Roanoke Times Copyright (c) 1995, Landmark Communications, Inc. DATE: MONDAY, September 18, 1995 TAG: 9509180029 SECTION: EDITORIAL PAGE: A-5 EDITION: METRO SOURCE: LEONARD PITTS JR. DATELINE: LENGTH: Medium
(And) God created man in his own image, in the image of God created he him; male and female created he them.''
And male and female did, in their turn, create political correctness to be a boon upon the Earth and manifest joy and understanding to all the diverse creatures therein.
But lo, political correctness did fail in these tasks, did instead sow division and confusion upon the land. And verily, male and female did see the chaos and woe they had wrought, but did not repent of it and carried it wickedly even unto the very gates of heaven.
Ahem.
Are you ready for the PC Bible?
Ready or not, the folks at Oxford University Press have rewritten the New Testament and the Psalms to purge them of their sexism, racism and social insensitivity. They have enlightened the Lord - an act of presumption that makes me fear standing close to them on a cloudy day. Or even a clear one.
In the new Bible, the Father and the Son become the Parent and the Child. God no longer rules a ``kingdom,'' as that word has a ``blatantly ... patriarchal character,'' according to the editors. They've also cut references to the evil of darkness in deference to African-American sensibilities. Nor will there be any more talk of the ``right hand'' of God, as this may offend the left-handed.
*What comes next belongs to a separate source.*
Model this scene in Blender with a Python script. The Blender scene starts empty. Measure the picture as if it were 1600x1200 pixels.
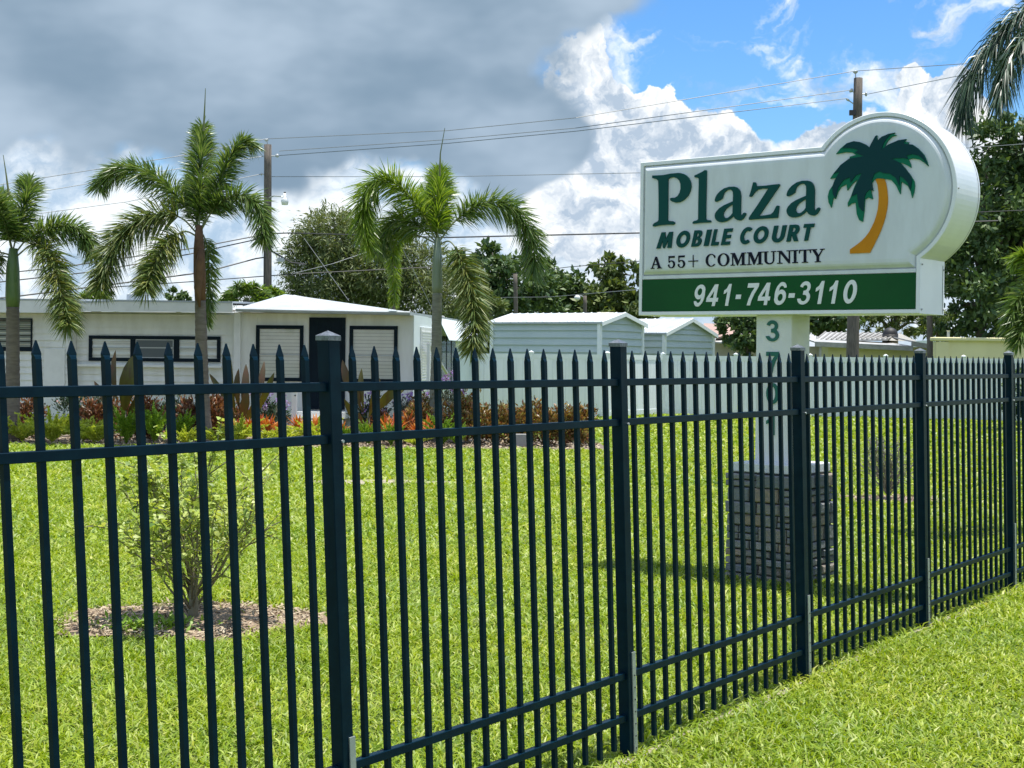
import bpy, bmesh, math, random
import numpy as np
from mathutils import Vector, Matrix
from mathutils.geometry import tessellate_polygon

random.seed(7)
rng = np.random.default_rng(11)
sc = bpy.context.scene
COL = sc.collection
R = math.radians

# ------------------------------------------------------------------ camera
F = 2218.0            # focal length measured on a 1600 px wide picture
HC = 1.75             # eye height
HZ = 557.0            # horizon row in the middle of the picture
ROLL = R(0.57)
cd = bpy.data.cameras.new('camera')
cam = bpy.data.objects.new('camera', cd)
COL.objects.link(cam)
cd.sensor_width = 36.0
cd.lens = 36.0 * F / 1600.0
cd.shift_y = -(600.0 - HZ) / 1600.0
cd.clip_start = 0.1
cd.clip_end = 3000.0
cr, sr = math.cos(ROLL), math.sin(ROLL)
cam.matrix_world = Matrix(((cr, -sr, 0, 0), (0, 0, -1, 0), (sr, cr, 0, HC), (0, 0, 0, 1)))
sc.camera = cam
CAM = np.array([0.0, 0.0, HC])


def ray(px, py):
    xc, yc = (px - 800.0) / F, (HZ - py) / F
    return np.array([xc * cr - yc * sr, 1.0, xc * sr + yc * cr])


def at(px, py, Y):
    return CAM + ray(px, py) * Y


# ------------------------------------------------------------------ light and exposure
SUN = Vector((0.15, 0.04, 1.0)).normalized()
sd = bpy.data.lights.new('sun', 'SUN')
sd.energy = 4.8
sd.angle = R(0.55)
sd.color = (1.0, 0.96, 0.88)
so = bpy.data.objects.new('sun', sd)
COL.objects.link(so)
so.rotation_euler = SUN.to_track_quat('Z', 'Y').to_euler()
so.location = (0, 0, 40)
vs = sc.view_settings
vs.view_transform = 'Standard'
vs.look = 'None'
vs.gamma = 1.0
vs.use_curve_mapping = False
vs.exposure = 0.54

world = bpy.data.worlds.new('World')
sc.world = world
world.use_nodes = True
WT = world.node_tree
WT.nodes.clear()


class G:
    """small expression helper on a node tree"""
    def __init__(s, t):
        s.t = t

    def put(s, node, i, v):
        if isinstance(v, bpy.types.NodeSocket):
            s.t.links.new(v, node.inputs[i])
        elif v is not None:
            node.inputs[i].default_value = v

    def m(s, op, a, b=None, c=None, clamp=False):
        n = s.t.nodes.new('ShaderNodeMath')
        n.operation = op
        n.use_clamp = clamp
        s.put(n, 0, a)
        s.put(n, 1, b)
        s.put(n, 2, c)
        return n.outputs[0]

    def vm(s, op, a, b=None):
        n = s.t.nodes.new('ShaderNodeVectorMath')
        n.operation = op
        s.put(n, 0, a)
        s.put(n, 1, b)
        return n.outputs['Value'] if op in ('LENGTH', 'DOT_PRODUCT', 'DISTANCE') else n.outputs[0]

    def scale(s, a, k):
        n = s.t.nodes.new('ShaderNodeVectorMath')
        n.operation = 'SCALE'
        s.put(n, 0, a)
        n.inputs['Scale'].default_value = k
        return n.outputs[0]

    def noise(s, v, sc_, det=5, rough=0.5, col=False, lac=2.0):
        n = s.t.nodes.new('ShaderNodeTexNoise')
        s.t.links.new(v, n.inputs['Vector'])
        n.inputs['Scale'].default_value = sc_
        n.inputs['Detail'].default_value = det
        n.inputs['Roughness'].default_value = rough
        n.inputs['Lacunarity'].default_value = lac
        return n.outputs['Color'] if col else n.outputs[0]

    def ss(s, v, a, b):
        n = s.t.nodes.new('ShaderNodeMapRange')
        n.interpolation_type = 'SMOOTHSTEP'
        s.put(n, 0, v)
        n.inputs[1].default_value = a
        n.inputs[2].default_value = b
        n.inputs[3].default_value = 0.0
        n.inputs[4].default_value = 1.0
        return n.outputs[0]

    def mix(s, f, a, b, mode='MIX'):
        n = s.t.nodes.new('ShaderNodeMix')
        n.data_type = 'RGBA'
        n.blend_type = mode
        s.put(n, 0, f)
        s.put(n, 6, a)
        s.put(n, 7, b)
        return n.outputs[2]


def rgb(r, g, b):
    return (r, g, b, 1.0)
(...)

And so, ``Our Father which art in Heaven, Hallowed be thy name. ... Thy Kingdom come'' now reads: ``Father-Mother, hallowed be your name, may your dominion come.''
Really rolls off the tongue, doesn't it?
I confess to selective badgering. I have no beef with rewritings designed to clarify the Bible's arcane language. But clarification is not the aim here. Political correctness is, driven by the underlying assumption that it is possible or even desirable to impose uniformity upon humanity. The Oxford Press' Bible butchery bespeaks a trend toward what I will call petty equality - a cut-rate conformity in which we obsess on meaningless, minuscule details that give us the illusion of social progress. We seem to have stopped pressing for the real thing.
Frankly, I'm less concerned with darkness connoting evil in the Bible than I am with it connoting evil at the ATM.
Less concerned with the ``patriarchal character'' of God's kingdom than I am with the patriarchal character of the American workplace.
And - insensitive lout that I am - I'm not concerned with the rights of the left-handed at all.
How come there's never a plague of locusts around when you need one?
The first English translation of the Bible was completed in 1388. Can we all agree that a 607-year-old text is likely to contain antiquated references that will surely offend somebody, especially if that somebody looks hard enough? Can we further agree to accept, reject or ruminate upon the book for what it has to offer instead of torturing its language in the name of some grotesque parody of progress?
Are we - blacks, women, lefties - really that thin-skinned?
I am reminded of children - the picky, jealous carping when they think a sister or brother is getting more goodies than they are. So the unwary parent ends up counting out pieces of popcorn by hand, dispensing Kool-Aid with a measuring cup - enforcing a petty equality that has nothing to do with real equality and everything to do with shutting the little beggars up.
I know we live in whiny, sissified times but, really, are we that bad? That insecure? That dumb?
I have to believe we're not. And yet, seeing the makers of this new scripture bestow their demeaning ``equality'' upon southpaws, blacks, women and anyone else who might feel marginalized by the biblical ``bias'' of long-dead right-handed white males, I'm not so sure.
I find the new scripture more offensive than the supposed defamations it purports to correct. If heaven is PC, the other place is starting to look a whole lot better.
Leonard Pitts Jr. is a columnist for the Miami Herald.